1

Let $(f_n)$ be a sequence of monotone functions on a compact interval $I$ which converges pointwise to a continuous function $f$. Show that $f$ is monotone and that $(f_n)$ converges uniformly to $f$.

I am unable to show that $f$ is monotone, considering that each $f_n$ can be either increasing or decreasing and I don't know if this is even true.

I know that if all of them are increasing/decreasing then it is true.

macton
  • 659

2 Answers2

1

It is true. If $f$ is constant then there is nothing to show. Otherwise, all but finitely many $f_n$ have the same monotony direction:

  • If $f(a) < f(b)$ for some $a<b$ then the pointwise convergence of $f_n$ to $f$ implies that $f_n(a) < f_n(b)$ for all sufficiently large $n$, so that all but finitely $f_n$ are (weakly) increasing, which implies that $f$ is (weakly) increasing.

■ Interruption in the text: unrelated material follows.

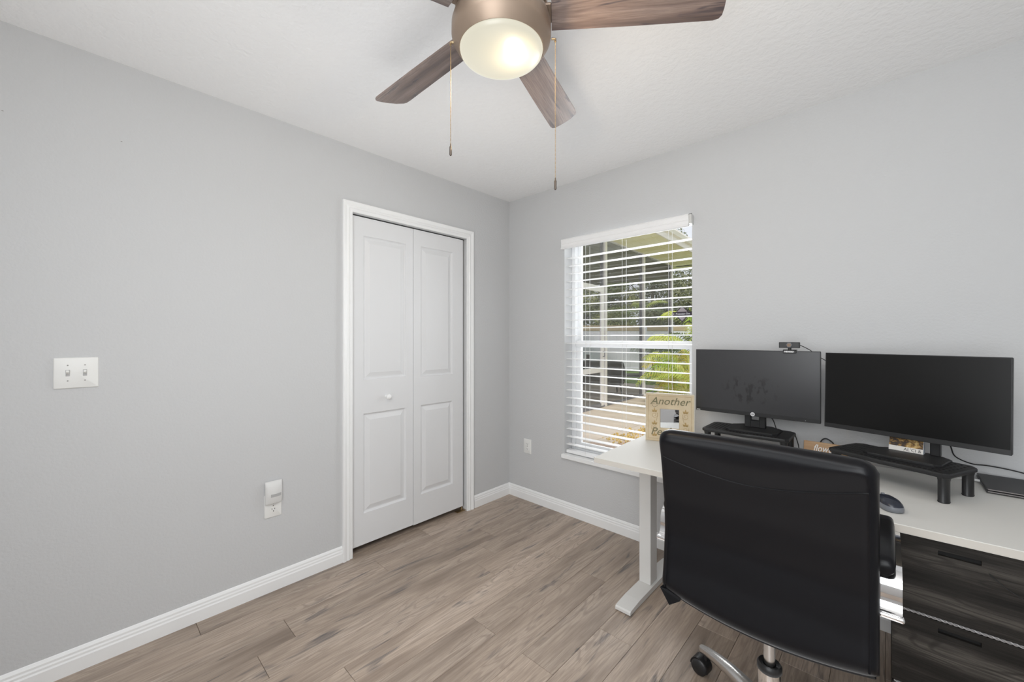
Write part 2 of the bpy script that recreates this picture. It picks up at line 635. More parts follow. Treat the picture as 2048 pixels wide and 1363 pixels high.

  • Similarly if $f(a) > f(b)$ for some $a < b$ then all but finitely $f_n$ are (weakly) decreasing, which implies that $f$ is (weakly) decreasing.

Martin R
  • 113,040
  • that is exactly the opposite that I wanted to prove... – macton Jan 04 '21 at 15:38
  • @macton: Is it really? It shows that the limit function $f$ is constant, increasing or decreasing, i.e. it is monotone. Is that not what you were asking for? – Martin R Jan 04 '21 at 15:40
  • I thought you are directly assuming that f is already monotone, which is not because I didn't see carefully. That was my fault :( – macton Jan 04 '21 at 15:44
  • @macton: No problem, perhaps I did not formulate it clearly enough. The idea was that if $f$ is not constant then eventually the $f_n$ are all increasing or all decreasing, which implies that $f$ is monotone. – Martin R Jan 04 '21 at 16:02
1

You must have a subsequence of $f_n$ that consists entirely of either monotonically increasing functions or of monotonically decreasing functions.